Die Stories selbst werden der Aufmachung durchaus gerecht. Die radikale Satire auf Hilfsorganisationen „Quitters Inc.“ mag in geschriebener Form nochmals wesentlich düsterer geraten sein, zumal die harte Anonymität der „Quitters“ besser zur Geltung kommt, wenn ihnen eine bildliche Entsprechung fehlt; allerdings hat die Verfilmung den wunderbaren James Woods zu bieten, der Verzweiflung, schwarzen Humor und Unberechenbarkeit in seiner Gejagten-Rolle mühelos miteinander vereint. Der Horror der Episode beschränkt sich auf surreale Darstellungen der Entzugserscheinungen des abstinenten Rauchers. Dabei steht eine Party im Zentrum, deren Zerrbilder mit dicken Rauchschwaden, sprechenden Gemälden, wie selbstverständlich rauchenden Kindern und einem über praktisch alle Körperöffnungen rauchenden James Rebhorn den visuellen Stil eines Brian Yuzna annehmen.

„The Ledge“ hingegen übt sich in reduzierter Bildsprache und überlässt den Schrecken der eigenen Fantasie. Das Schwindelgefühl, als die Hauptfigur den schmalen Sims eines Hochhauses im obersten Stockwerk einmal umrunden muss, macht Lewis Teague schmerzhaft spürbar, und jedes Hindernis zerrt gewaltig an den Nerven (diese Taube!).

Die extra für den Film geschriebene Abschlussepisode „The General“ mit „Feuerteufel“ Drew Barrymore in der Hauptrolle ist vor allem um eine Verknüpfung mit der Rahmenhandlung bemüht und strickt drumherum ein ansprechend (heute natürlich leicht zu durchschauend) getrickstes Fantasy-Abenteuer aus Kinderperspektive, das sich vor Ray Harryhausen und auch Filmen wie „The Incredible Shrinking Man“ tief verbeugt.

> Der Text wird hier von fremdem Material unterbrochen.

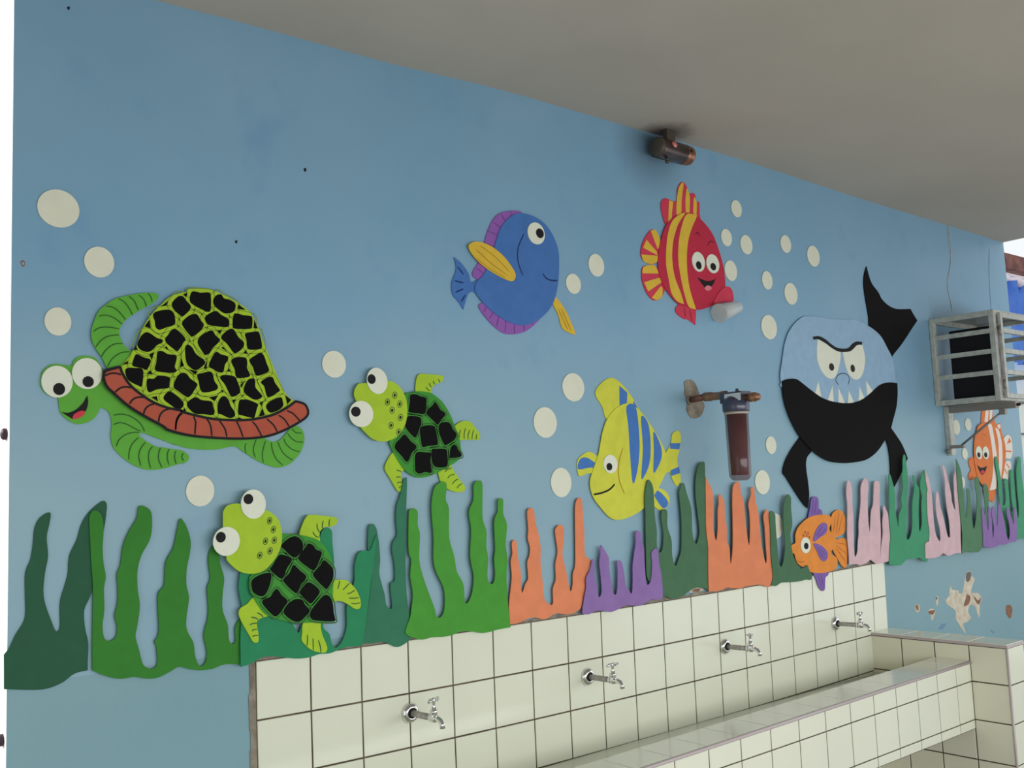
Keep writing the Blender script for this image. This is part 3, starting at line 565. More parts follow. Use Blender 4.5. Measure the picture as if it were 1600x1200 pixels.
cut('flipper', uf, 0.0045, 'leaf_green', T, strokes=[S(q) for q in (
 PTS("-368 1860,-358 1879,-338 1895,-317 1899"), PTS("-382 1883,-371 1901,-353 1915,-332 1918"), PTS("-395 1905,-382 1923,-364 1934,-341 1938"), PTS("-400 1942,-386 1952,-364 1955,-340 1952"), PTS("-388 1979,-373 1983,-353 1978,-334 1964"), PTS("-371 2005,-353 2002,-338 1990,-326 1975"), PTS("-343 2025,-329 2018,-318 2004,-310 1988"), PTS("-319 2034,-306 2023,-300 2010,-296 2001"), PTS("-295 2038,-283 2028,-277 2011"), PTS("-273 2044,-266 2036,-263 2024"))])
dome = PTS("-342 1861!,-332 1870,-323 1881,-312 1898,-302 1912,-286 1959,-263 1996,-239 2022,-216 2043,-179 2057")+PTS("-179 2062,-150 2067,-118 2067,-90 2060,-54 2045,-20 2026,-2 2004,11 1980,21 1950,34 1918,52 1876,70 1836")+PTS("86 1807,111 1789!,86 1772,47 1753,7 1743,-32 1738,-83 1738,-121 1741,-158 1748,-194 1757,-229 1766")+PTS("-264 1779,-298 1801,-320 1821,-335 1842")
P_ = [
 PTS("-216 2024,-201 2042,-189 2044,-180 2034,-169 2021,-174 2008,-190 1993,-197 1997,-211 2008"), PTS("-167 2056,-155 2059,-143 2057,-123 2060,-117 2052,-118 2015,-128 2010,-136 2013,-155 2021,-171 2033"),
 PTS("-104 2053,-90 2058,-82 2048,-67 2046,-52 2036,-57 2016,-80 2010,-95 2017,-108 2028,-111 2040"), PTS("-262 1994,-244 2004,-221 2007,-211 1998,-208 1977,-214 1969,-230 1963,-247 1956,-256 1962,-258 1976"),
 PTS("-191 1978,-177 1994,-160 2002,-151 1999,-143 1986,-136 1977,-143 1962,-164 1945,-171 1947,-187 1966"), PTS("-132 1997,-118 2008,-103 2014,-90 2005,-73 1997,-69 1987,-74 1975,-101 1975,-123 1977,-131 1985"),
 PTS("-57 2008,-47 2012,-31 2009,-10 2008,-6 1999,-8 1979,-16 1974,-50 1972,-60 1978"), PTS("-279 1948,-268 1945,-254 1936,-240 1932,-241 1925,-254 1917,-265 1905,-277 1900,-293 1905,-300 1917,-291 1938"),
 PTS("-226 1945,-218 1957,-209 1961,-197 1954,-183 1938,-188 1928,-197 1913,-204 1906,-214 1912,-230 1925,-233 1935"), PTS("-152 1930,-144 1948,-126 1960,-114 1963,-106 1952,-94 1941,-101 1931,-114 1918,-122 1905,-132 1900,-138 1905"),
 PTS("-91 1946,-81 1961,-65 1971,-55 1967,-45 1951,-30 1937,-35 1922,-53 1909,-61 1913,-76 1932"), PTS("-27 1960,-11 1966,8 1969,14 1960,19 1935,15 1924,-14 1920,-22 1928,-23 1945"),
 PTS("-252 1901,-240 1904,-228 1898,-209 1896,-205 1889,-210 1867,-205 1858,-214 1852,-233 1852,-252 1854,-259 1860,-255 1875"), PTS("-184 1914,-177 1924,-166 1917,-156 1901,-134 1885,-139 1873,-157 1861,-171 1867,-181 1880"),
 PTS("-122 1881,-114 1898,-104 1910,-92 1904,-75 1900,-74 1890,-82 1878,-87 1859,-100 1859,-112 1865,-123 1871"), PTS("-65 1888,-53 1898,-28 1899,-22 1888,-23 1873,-15 1856,-20 1849,-46 1845,-54 1852,-56 1867"),
 PTS("-16 1893,2 1907,16 1914,25 1905,31 1888,38 1871,33 1863,6 1853,-2 1861,-7 1876"), PTS("-312 1870,-305 1891,-298 1893,-286 1887,-270 1883,-269 1874,-278 1857,-289 1860,-300 1862,-309 1864"),
 PTS("-328 1855,-320 1860,-307 1860,-289 1859,-286 1843,-290 1817,-298 1818,-318 1828,-326 1839"), PTS("-277 1834,-261 1836,-250 1844,-224 1841,-223 1829,-226 1815,-243 1812,-257 1809,-270 1803,-277 1809"),
 PTS("-213 1818,-205 1842,-193 1853,-181 1851,-171 1839,-154 1827,-159 1815,-172 1796,-181 1794,-198 1805"),
 PTS("-154 1849,-142 1854,-122 1859,-114 1853,-110 1836,-101 1822,-108 1812,-138 1806,-147 1816,-150 1832"), PTS("-95 1844,-85 1852,-57 1849,-49 1836,-42 1814,-47 1804,-62 1797,-70 1803,-82 1827"),
 PTS("-30 1826,-20 1842,-7 1846,-1 1840,0 1822,17 1803,13 1795,0 1791,-13 1795,-31 1809"), PTS("15 1838,38 1852,49 1849,54 1837,67 1819,62 1812,37 1798,29 1806,24 1826"),
 PTS("-237 1794,-226 1806,-217 1804,-198 1790,-189 1779,-191 1769,-203 1762,-220 1773,-236 1785"), PTS("-180 1779,-169 1789,-157 1794,-143 1787,-118 1784,-114 1771,-110 1759,-116 1750,-138 1752,-160 1753,-177 1767"),
 PTS("-101 1781,-93 1795,-83 1798,-73 1788,-68 1774,-58 1759,-58 1748,-71 1743,-93 1752,-102 1756"), PTS("-45 1787,-32 1791,-19 1790,5 1780,3 1770,-5 1745,-14 1745,-37 1750,-48 1755"),
 PTS("29 1778,45 1791,70 1799,75 1789,76 1777,64 1766,42 1758,31 1766")]
D_ = [
 PTS("-244 2013!,-225 2030!,-229 2018!"), PTS("-283 1962!,-271 1979!,-268 1958!"), PTS("-310 1903!,-303 1914!,-299 1904!"), PTS("-272 1895!,-260 1901!,-266 1881!"), PTS("-335 1867!,-322 1877!,-323 1869!"),
 PTS("-234 1913!,-230 1918!,-225 1908!"), PTS("-198 1865!,-193 1885!,-187 1871!"), PTS("-47 2024!,-44 2036!,-23 2023!"), PTS("-3 1977!,-1 2000!,8 1977!"), PTS("-189 2048!,-177 2055!,-179 2043!"),
 PTS("-102 1965!,-88 1966!,-94 1956!"), PTS("-91 1921!,-86 1924!,-74 1910!"), PTS("-33 1910!,-25 1919!,-20 1909!"), PTS("-72 1871!,-76 1861!,-67 1861!"), PTS("-138 1866!,-127 1888!,-130 1866!"),
 PTS("-177 1863!,-159 1850!,-152 1858!"), PTS("-41 1828!,-27 1842!,-39 1820!"), PTS("-196 1875!,-194 1889!,-187 1869!"), PTS("-125 1794!,-100 1800!,-110 1785!"), PTS("-93 1815!,-85 1812!,-90 1806!"),
 PTS("-64 1789!,-55 1791!,-60 1778!"), PTS("10 1783!,21 1789!,15 1775!"), PTS("8 1748!,18 1771!,24 1751!"), PTS("83 1805!,100 1793!,88 1781!"), PTS("-57 1739!,-45 1745!,-35 1740!"),
 PTS("-191 1760!,-186 1767!,-183 1758!"), PTS("-268 1791!,-254 1794!,-251 1781!"), PTS("-278 1846!,-270 1856!,-263 1847!")]
def grow(p, k):
    cx = sum(a[0] for a in p)/len(p); cz_ = sum(a[1] for a in p)/len(p)
    out = []
    for x, z, s in p:
        d = math.hypot(x-cx, z-cz_) or 1; out.append((x+(x-cx)/d*k, z+(z-cz_)/d*k, s))
    return out
sh = MB(); add_slab(sh, dome, 0.0085, 0.0115, 'lime')
for q in P_:
    add_stroke(sh, grow(q, 0.011), 0.0118, 0.0022, 'lime_dark', closed=True)
for q in P_: add_slab(sh, q, 0.0112, 0.0124, 'foam_black')
for q in D_: add_slab(sh, q, 0.0112, 0.0121, 'foam_black', 1)
sh.build('shell', T)
rim = PTS("-378 1844,-373 1851!,-341 1861!,-336 1846,-320 1821,-298 1801,-264 1779,-229 1766,-196 1760")+PTS("-194 1757,-158 1748,-121 1741,-83 1738,-32 1738,7 1743,47 1753,86 1772,111 1789!,130 1785,141 1778,147 1762,141 1748,115 1731,73 1711,33 1698,-12 1692,-59 1691,-109 1693,-158 1697,-194 1703,-229 1713")+PTS("-241 1722,-275 1740,-309 1760,-331 1776,-353 1796,-371 1813,-378 1831")
rs = [PTS("-376 1838,-364 1844,-349 1845,-339 1842"), PTS("-353 1800,-342 1810,-329 1814,-313 1812"), PTS("-320 1773,-311 1785,-298 1790,-280 1790"), PTS("-287 1749,-282 1763,-271 1772,-257 1776"), PTS("-251 1731,-248 1747,-238 1759,-224 1763"), PTS("-210 1712,-208 1731,-201 1746,-191 1755"),
 PTS("-210 1713,-208 1734,-203 1746,-196 1754"), PTS("-162 1701,-161 1720,-160 1732,-165 1746"), PTS("-119 1697,-121 1718,-126 1732,-133 1742"), PTS("-80 1695,-84 1713,-91 1725,-99 1736"), PTS("-37 1694,-43 1711,-48 1723,-54 1735"), PTS("14 1696,6 1711,-1 1723,-12 1735"), PTS("57 1708,49 1723,39 1733,28 1742"), PTS("91 1722,82 1736,74 1744,61 1752"), PTS("124 1735,113 1747,102 1757,85 1764")]
rm = MB(); add_slab(rm, rim, 0.0118, 0.0143, 'brick_red'); add_stroke(rm, rim, 0.0148, 0.0065, 'ink_black', closed=True)
for q in rs: add_stroke(rm, q, 0.0149, 0.0042, 'ink_black')
rm.build('shell_rim', T)
w_ = ell(-0.478, 1.822, 0.0333, 0.0362, -0); p_ = ell(-0.474, 1.805, 0.0125, 0.0138, -0)
eye(T, w_, p_, 0.0045)
w_ = ell(-0.413, 1.843, 0.0333, 0.0362, -0); p_ = ell(-0.411, 1.824, 0.0123, 0.0127, -0)
eye(T, w_, p_, 0.0045)
mo = cut('mouth', PTS("-468 1753!,-453 1752,-437 1759,-422 1774,-416 1785,-412 1792!,-410 1779,-412 1765,-418 1752,-428 1742,-441 1737,-453 1743"), 0.0042, 'ink_black', T, 0.0008)
cut('tongue', PTS("-444 1739,-441 1748,-430 1755,-422 1757,-417 1754,-420 1747,-428 1741,-439 1737"), 0.005, 'tongue_red', mo, 0.0006)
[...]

Bemerkenswert an „The General“ im Speziellen wie an „Katzenauge“ im Gesamten ist die Perspektive, die der Film auf die Katze wirft: Sie wird als missverstandenes, aufgrund seiner vermeintlichen Heimtücke gemiedenes Tier portraitiert, während sie zuerst Zeuge und dann aktiv Eingreifende wird in Geschichten über das Böse, bei denen die Untaten tatsächlich aber immer von Anderen ausgehen. In „Quitters Inc.“ wird sie Opfer von Tierversuchen, in „The Ledge“ Gegenstand einer herzlosen Wette und in „The General“ sieht sie sich von einer ignorant handelnden Mutter für ihren natürlichen Jagdinstinkt geächtet, den sie in der Episode nicht einmal unbedingt (am falschen Wesen) auslebt.

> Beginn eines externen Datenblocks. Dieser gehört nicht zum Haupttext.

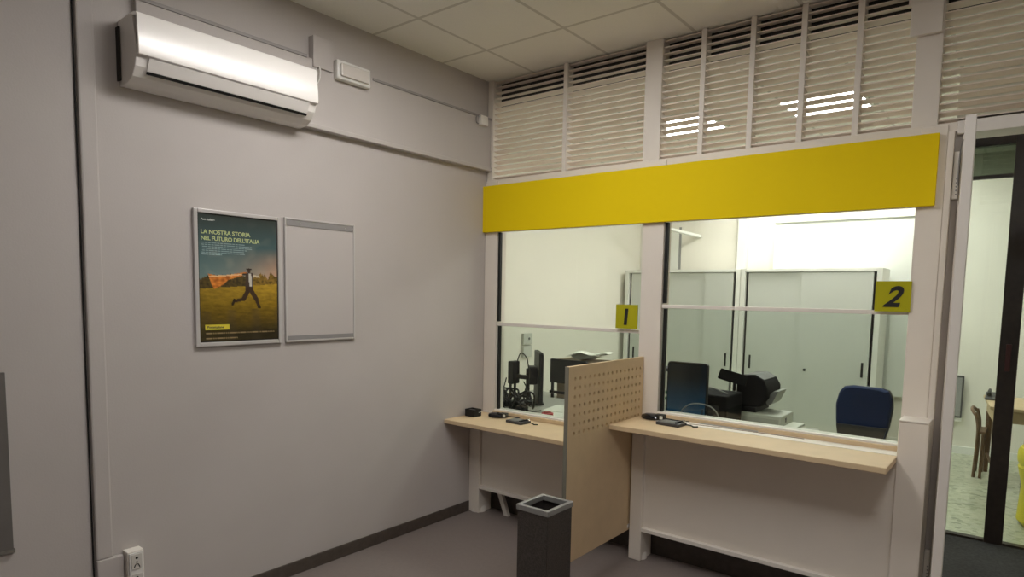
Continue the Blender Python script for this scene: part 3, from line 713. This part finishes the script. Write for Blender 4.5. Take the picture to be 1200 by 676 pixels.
# tangle of cables and gadgets at foot
m = MB(); random.seed(4)
for k in range(13):
    cx, cy = .02 + random.uniform(-.15, .19), .22 + random.uniform(-.05, .05)
    pts = [(cx + (.06 + .03 * random.random()) * math.cos(a) + random.uniform(-.015, .015), cy + .05 * math.sin(a), DZ + .012 + (.10 if k % 3 else .16) * random.random()) for a in [2 * PI * q / 7 for q in range(7)]]
    m.tube(pts, .008, 8, smooth=5, closed=True)
m.solo('cable_tangle', 'tangle of black cables on the desk just inside the left window', 'cables', BLACKP, smooth=True)['kind'] = 'stuff'
t = thing('power_supply', 'black power brick among the cables behind the left window', 'power supply', (.17, .19, DZ))
MB().rbox(.17, .19, DZ + .022, .13, .07, .044, .012, 'Z').build('body', BLACKP, t, bevel=.005)
MB().tube([(.235, .19, DZ + .02), (.28, .22, DZ + .01), (.30, .30, DZ + .008)], .005, smooth=5).build('lead', BLACKP, t, smooth=True)
t = thing('ink_pad', 'small red round ink pad just inside the left window', 'ink pad', (.455, .17, DZ))
MB().lathe([(.044, 0), (.046, .006), (.046, .026), (.040, .030)], (.455, .17, DZ), 26).build('case', RED, t, smooth=True)
MB().lathe([(.030, .0), (.028, .006)], (.455, .17, DZ + .030), 22).build('lid', mat('dull red lid', (.3, .05, .05), .6), t, smooth=True)
random.seed(9)
for i, (x, y, w, h, a, z, lb) in enumerate([(.47, .36, .21, .297, .5, 0, 'white paper sheet lying left of the divider behind the window'),
                                 (.60, .25, .21, .297, .9, .002, 'white paper sheet nearest the left window sill'),
                                 (.36, .50, .21, .297, .2, .004, 'white paper sheet furthest back on the left desk')]):
    mb = MB().box(x - w / 2, x + w / 2, y - h / 2, y + h / 2, DZ + z, DZ + z + .0016); rot_about(mb, x, y, a)
    mb.solo('paper_sheet', lb, 'paper', PAPER, group='papers on the left desk')
# second monitor with its own desk, files
desk(-.75, .72, 1.02, 1.62, .66, 'grey desk further back behind the left window')
t = thing('computer_monitor', 'black monitor further back behind the left window, screen away', 'monitor', (-.07, 1.2, .66))
MB().rbox(-.04, 1.2, .945, .40, .035, .225, .012, 'Y').build('screen_case', BLACKP, t, bevel=.004)
MB().box(-.232, -.208, 1.19, 1.21, .665, .86).build('stand', BLACKP, t, bevel=.003)
MB().box(-.23, .15, 1.16, 1.185, .735, .76).build('shelf_bar', BLACKP, t, bevel=.003)
MB().rbox(-.06, 1.2, .669, .30, .18, .018, .03, 'Z').build('base', BLACKP, t, bevel=.003)
t = thing('filing_box', 'low brown cardboard box behind the divider top', 'box', (.10, 1.42, .66))
MB().box(-.24, .46, 1.30, 1.55, .66, 1.045).build('box', mat('cardboard', (.36, .28, .19), .8), t, bevel=.004)
MB().box(-.245, .465, 1.295, 1.555, 1.005, 1.048).build('lid', mat('cardboard', (.36, .28, .19)), t, bevel=.003)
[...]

So fantasiereich und spannend die einzelnen Geschichten also (bei aller Naivität) umgesetzt sein mögen: Der vielleicht größte Verdienst des Films ist es, ein aufklärendes Licht auf das titelgebende Tier zu werfen und es vor kurzsichtigen Anschuldigungen gegen die eigene Natur zu bewahren.